Jordan McKenzie : Je voulais tenir un journal très intime des évènements. Ces travaux relèvent du dessin instantané puisque je ne peux pas contrôler la manière dont la semence va atteindre la toile.

Est-ce que vous envisagez d'en faire une performance, bientôt ?
En fait, pas mal de gens m'ont déjà posé la question. Je ne veux pas que cela devienne le spectacle de ma personne
en train de se masturber. Je ne sais pas si c'est vraiment nécessaire. Les gens ont juste besoin de regarder mes peintures pour faire le lien avec l'acte physique. Pierre Molinier mélangeait son sperme à ses peintures. Il disait qu'il voulait mettre le meilleur de lui-même dans son travail. Vousêtes d'accord avec lui ? Pas tout à fait. On pense souvent à tort que la peinture découle du travail de la main, de l'oeil, et du cerveau, mais on oublie trop souvent le rôle du reste du corps. J'ai fait des oeuvres d'art en dessinant avec mon souffle, ma respiration, ou en déplaçant de larges cubes dans l'espace (ndlr : pour comprendre, allez sur son site).
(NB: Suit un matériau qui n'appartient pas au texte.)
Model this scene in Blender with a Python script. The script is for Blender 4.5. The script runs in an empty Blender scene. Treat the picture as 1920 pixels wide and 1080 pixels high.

Ce travail, c'est donc juste une autre manière de peindre avec son corps. Et est-ce que vous faites quelque chose de particulier pour être dans un état d'esprit créatif, artistique, avant de concevoir une oeuvre ? Ou est-ce que vous vous mettez juste un petit porno et vous vous laissez « aller » ?
Il n'existe pas de formule miracle pour faire ça, et je n'enregistre pas ce que je pense ou sur quoi je fantasme. C'est purement mécanique en fait.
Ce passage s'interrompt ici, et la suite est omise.